I mentioned this is almost a complete re-write. In particular, the move generator was largely re-written from scratch, as were the search and evaluation. The reason for this is code maintainability: the old version was written in C, and used separate code-paths for small (64 square) and large (>64 square) boards, which duplicated a lot of code and had branches all over the place. The current version uses C++ templates instead.
The code is a bit of a Frankenstein monster in terms of style though, mixing C, C-style-C++ and cleanish C++ code. This is a result of re-using some of the existing code, and I will clean this up gradually over time.
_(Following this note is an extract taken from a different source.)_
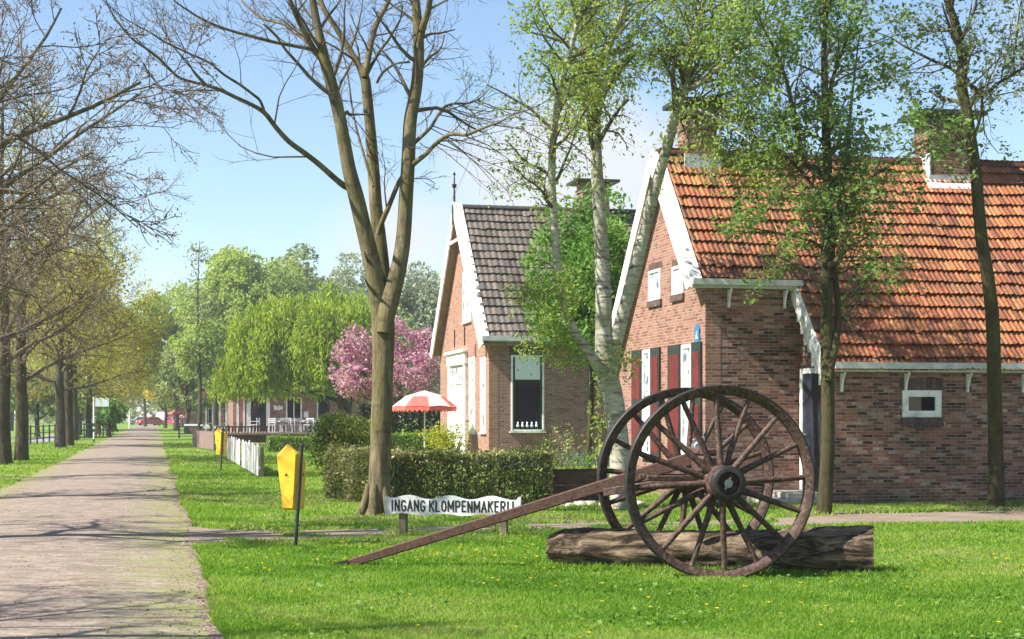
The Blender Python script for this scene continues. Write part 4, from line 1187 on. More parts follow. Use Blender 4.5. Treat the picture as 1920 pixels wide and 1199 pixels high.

This mixed heritage means that in order to compile the code, you'll need a compiler that can deal with C99 as well as C++ code. Clang and GCC handle this well (on OS X and Linux, also cross-compiling for Windows), but I don't know about other compilers.
Getting it
It's at http://www.eglebbk.dds.nl/program/chess-download.html
Note that currently I only have 64 bit binaries. I'll update the archive with 32 bit ones (at least for Windows and Linux) after I've made sure those work properly.
Please let me know if and how it runs. Tips, suggestions and feed-back welcome!